As students converse between classes, there are often complaints of a class, saying it’s useless to make it required, and that they’ll never need to use it again outside of school. For example, all students at Conway Springs High School are required to have three years of math and science. Students’ complaints are often based off of core classes, such as math and science, which become more advanced as the years go by. Physics, Chemistry, Trigonometry, and Calculus are advanced math and science classes that not every student will use later on in everyday life and in their careers.
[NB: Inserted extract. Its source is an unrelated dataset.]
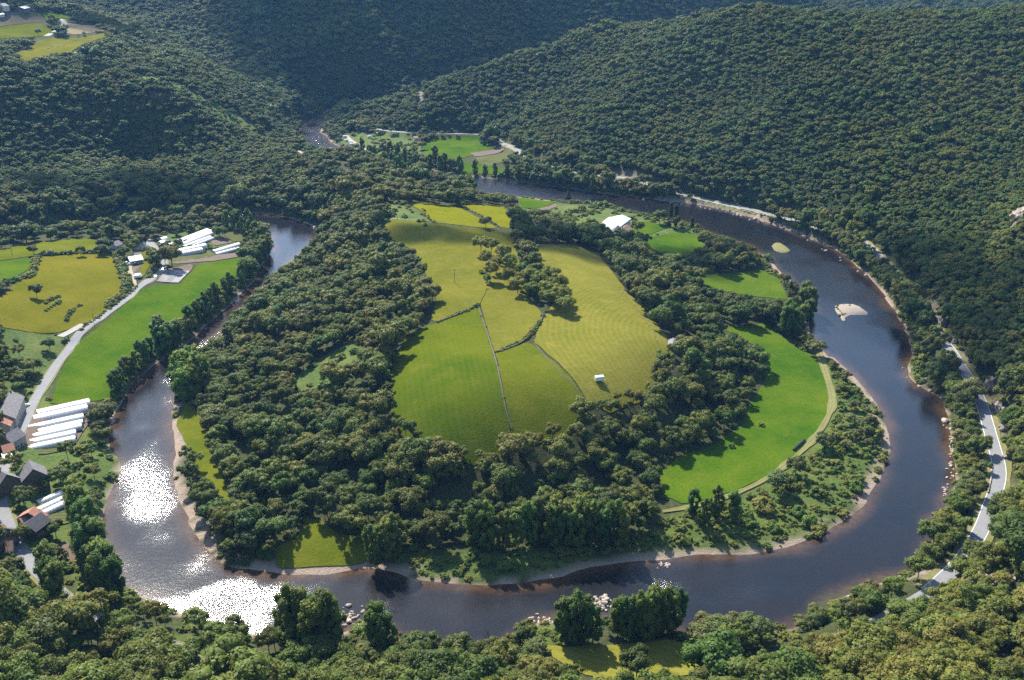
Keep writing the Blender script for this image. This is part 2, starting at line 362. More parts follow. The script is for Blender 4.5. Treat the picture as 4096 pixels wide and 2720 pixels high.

 Dr. Bruce Umbaugh, a philosophy professor at Webster University in St. Louis, Mo. is against the idea of making core classes electives. Umbaugh emphasizes the fact that students concentrate so hard on what they’ll select as a major that they often overlook the importance of learning general skills like problem solving, communicating effectively, and analyzing information, which are often gained through general education classes, including upper-level math and science. On the other hand, College professors, such as Paul Hanstedt, an English professor at Roanoke College in Salem, Virginia, believes these classes “go hand in hand with each other and are very important”.

However, the advanced classes that we are required to take focus on certain scenarios that deal with that field of science or math. You won’t need to know how to do a complex chemistry or calculus problems to know how to solve a problem that may come up in your art career. This is why I think that advanced classes of the core subjects should be an elective, not a requirement.

Although I understand that general skills such as Dr. Umbaugh mentioned can be learned through these classes, I think they are so fact-based that teachers don’t have the time to allow students to learn them because they are so busy memorizing facts. These subjects require so much understanding of the basic, multiple choice type knowledge that there is not the opportunity to learn through essays and projects that require broader understanding.